▶ **MATERIAL SUPPLIED**:
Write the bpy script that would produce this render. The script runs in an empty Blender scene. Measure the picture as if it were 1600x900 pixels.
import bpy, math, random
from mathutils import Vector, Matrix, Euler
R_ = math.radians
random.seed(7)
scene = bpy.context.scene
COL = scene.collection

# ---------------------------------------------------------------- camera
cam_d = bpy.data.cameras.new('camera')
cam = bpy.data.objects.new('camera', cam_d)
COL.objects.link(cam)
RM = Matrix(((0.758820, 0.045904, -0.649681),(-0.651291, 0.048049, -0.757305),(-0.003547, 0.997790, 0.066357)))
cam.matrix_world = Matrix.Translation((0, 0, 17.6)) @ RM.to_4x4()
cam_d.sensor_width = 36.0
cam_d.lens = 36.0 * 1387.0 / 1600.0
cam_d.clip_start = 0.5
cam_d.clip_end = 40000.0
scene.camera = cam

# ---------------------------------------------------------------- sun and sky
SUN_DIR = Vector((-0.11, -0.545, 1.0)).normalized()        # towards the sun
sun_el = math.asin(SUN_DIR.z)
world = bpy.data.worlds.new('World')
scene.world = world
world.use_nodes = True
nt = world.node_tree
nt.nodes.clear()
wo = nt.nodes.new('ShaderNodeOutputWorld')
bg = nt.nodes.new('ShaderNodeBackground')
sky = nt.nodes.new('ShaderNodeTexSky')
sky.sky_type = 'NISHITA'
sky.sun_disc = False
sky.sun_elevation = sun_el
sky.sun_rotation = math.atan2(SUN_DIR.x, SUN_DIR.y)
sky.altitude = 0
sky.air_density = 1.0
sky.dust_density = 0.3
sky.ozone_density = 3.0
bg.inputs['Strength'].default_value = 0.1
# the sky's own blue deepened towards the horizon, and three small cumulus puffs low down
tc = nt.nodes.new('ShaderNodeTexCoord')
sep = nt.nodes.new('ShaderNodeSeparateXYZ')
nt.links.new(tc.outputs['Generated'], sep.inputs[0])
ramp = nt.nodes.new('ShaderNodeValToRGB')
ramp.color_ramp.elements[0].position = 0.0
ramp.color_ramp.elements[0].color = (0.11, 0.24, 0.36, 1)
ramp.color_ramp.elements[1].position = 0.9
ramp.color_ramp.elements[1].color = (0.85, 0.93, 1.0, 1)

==

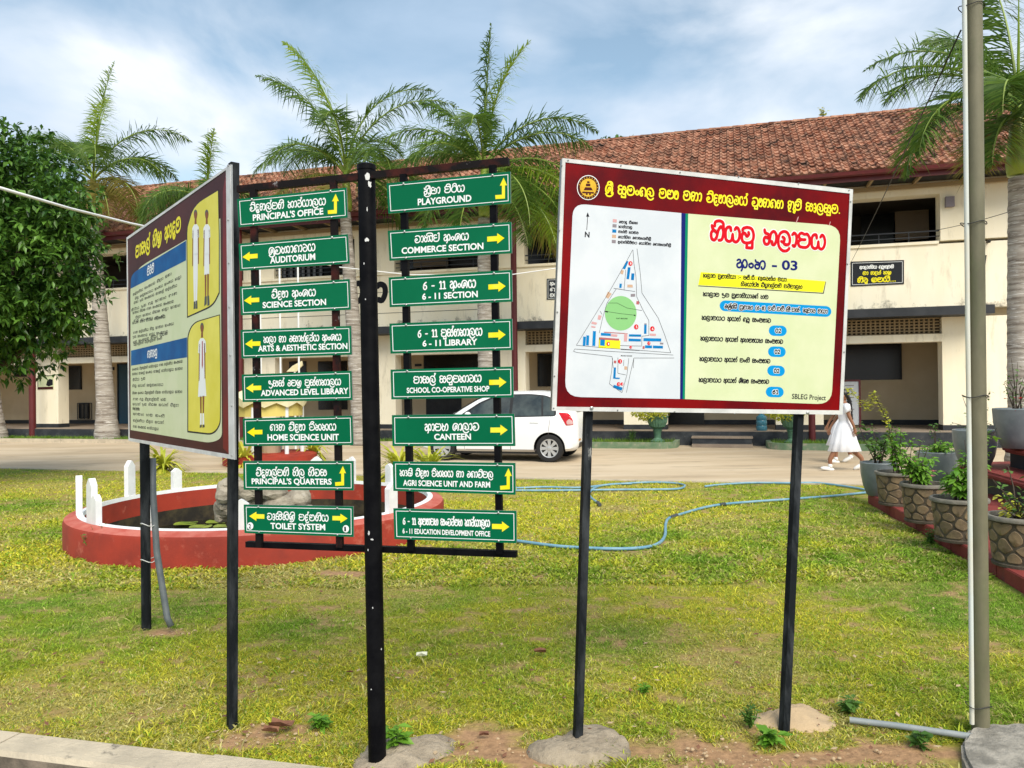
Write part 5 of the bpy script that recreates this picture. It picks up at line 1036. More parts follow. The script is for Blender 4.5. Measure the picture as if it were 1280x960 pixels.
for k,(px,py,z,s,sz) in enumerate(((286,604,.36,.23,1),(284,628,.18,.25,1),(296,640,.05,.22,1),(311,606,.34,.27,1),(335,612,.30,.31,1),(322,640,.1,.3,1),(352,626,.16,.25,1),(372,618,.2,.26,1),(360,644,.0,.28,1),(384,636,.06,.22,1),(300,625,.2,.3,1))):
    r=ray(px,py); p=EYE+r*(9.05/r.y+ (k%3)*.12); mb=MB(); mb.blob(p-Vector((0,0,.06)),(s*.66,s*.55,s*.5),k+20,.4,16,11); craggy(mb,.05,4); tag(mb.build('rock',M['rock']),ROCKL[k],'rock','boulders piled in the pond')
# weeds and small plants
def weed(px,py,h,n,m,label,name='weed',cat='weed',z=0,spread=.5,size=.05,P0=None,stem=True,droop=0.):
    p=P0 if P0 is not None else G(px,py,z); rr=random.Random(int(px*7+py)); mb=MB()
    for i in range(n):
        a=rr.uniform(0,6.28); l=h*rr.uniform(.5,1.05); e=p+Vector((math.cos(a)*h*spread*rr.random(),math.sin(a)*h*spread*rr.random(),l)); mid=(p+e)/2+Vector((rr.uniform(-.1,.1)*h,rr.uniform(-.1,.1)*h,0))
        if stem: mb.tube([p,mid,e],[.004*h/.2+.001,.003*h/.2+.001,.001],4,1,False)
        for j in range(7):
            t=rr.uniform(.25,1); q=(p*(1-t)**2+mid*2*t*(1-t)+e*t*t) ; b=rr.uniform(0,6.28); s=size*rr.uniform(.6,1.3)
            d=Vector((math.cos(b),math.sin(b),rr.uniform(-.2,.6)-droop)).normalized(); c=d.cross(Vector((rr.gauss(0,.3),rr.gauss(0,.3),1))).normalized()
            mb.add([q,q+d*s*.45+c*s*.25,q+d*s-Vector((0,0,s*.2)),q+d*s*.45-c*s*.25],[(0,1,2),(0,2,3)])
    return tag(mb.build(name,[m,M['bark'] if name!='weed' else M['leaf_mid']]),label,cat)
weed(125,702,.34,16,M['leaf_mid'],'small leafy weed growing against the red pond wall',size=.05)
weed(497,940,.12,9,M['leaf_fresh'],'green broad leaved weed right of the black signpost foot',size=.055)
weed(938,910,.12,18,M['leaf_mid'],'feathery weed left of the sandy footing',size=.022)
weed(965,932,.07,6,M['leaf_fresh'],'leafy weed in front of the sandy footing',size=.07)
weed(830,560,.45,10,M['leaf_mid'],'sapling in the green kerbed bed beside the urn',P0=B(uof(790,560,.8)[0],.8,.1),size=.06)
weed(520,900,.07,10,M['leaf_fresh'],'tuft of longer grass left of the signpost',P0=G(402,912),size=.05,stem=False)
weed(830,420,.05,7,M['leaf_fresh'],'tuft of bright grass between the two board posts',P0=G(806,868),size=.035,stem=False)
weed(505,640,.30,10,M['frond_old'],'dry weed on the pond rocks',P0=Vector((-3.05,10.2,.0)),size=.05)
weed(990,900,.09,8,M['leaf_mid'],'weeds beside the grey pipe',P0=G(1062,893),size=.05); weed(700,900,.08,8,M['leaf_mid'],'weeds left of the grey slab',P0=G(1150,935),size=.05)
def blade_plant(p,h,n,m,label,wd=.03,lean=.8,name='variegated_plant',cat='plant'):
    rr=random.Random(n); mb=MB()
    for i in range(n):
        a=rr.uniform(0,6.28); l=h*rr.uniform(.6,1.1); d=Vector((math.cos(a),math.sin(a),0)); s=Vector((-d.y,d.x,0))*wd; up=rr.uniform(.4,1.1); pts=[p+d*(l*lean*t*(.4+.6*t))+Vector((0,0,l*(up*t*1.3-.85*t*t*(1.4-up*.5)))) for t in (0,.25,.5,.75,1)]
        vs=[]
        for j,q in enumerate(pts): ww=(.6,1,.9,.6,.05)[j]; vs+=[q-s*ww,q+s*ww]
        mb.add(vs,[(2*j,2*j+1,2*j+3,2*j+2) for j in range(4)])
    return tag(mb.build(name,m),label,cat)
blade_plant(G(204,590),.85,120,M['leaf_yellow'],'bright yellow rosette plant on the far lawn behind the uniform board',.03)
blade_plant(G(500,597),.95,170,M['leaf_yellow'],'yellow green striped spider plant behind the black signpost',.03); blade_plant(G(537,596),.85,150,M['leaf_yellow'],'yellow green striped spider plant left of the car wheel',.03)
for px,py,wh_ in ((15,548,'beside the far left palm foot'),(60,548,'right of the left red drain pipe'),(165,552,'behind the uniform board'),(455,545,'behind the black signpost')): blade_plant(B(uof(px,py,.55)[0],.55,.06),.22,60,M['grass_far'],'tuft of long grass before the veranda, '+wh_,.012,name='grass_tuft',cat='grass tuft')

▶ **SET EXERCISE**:
Extract and reproduce exactly the lines opening with the line containing "Write the bpy" and closing with the line containing "scene.camera = cam", inclusive.

▶ **SOLUTION TO THE PROBLEM**:
Write the bpy script that would produce this render. The script runs in an empty Blender scene. Measure the picture as if it were 1600x900 pixels.
import bpy, math, random
from mathutils import Vector, Matrix, Euler
R_ = math.radians
random.seed(7)
scene = bpy.context.scene
COL = scene.collection

# ---------------------------------------------------------------- camera
cam_d = bpy.data.cameras.new('camera')
cam = bpy.data.objects.new('camera', cam_d)
COL.objects.link(cam)
RM = Matrix(((0.758820, 0.045904, -0.649681),(-0.651291, 0.048049, -0.757305),(-0.003547, 0.997790, 0.066357)))
cam.matrix_world = Matrix.Translation((0, 0, 17.6)) @ RM.to_4x4()
cam_d.sensor_width = 36.0
cam_d.lens = 36.0 * 1387.0 / 1600.0
cam_d.clip_start = 0.5
cam_d.clip_end = 40000.0
scene.camera = cam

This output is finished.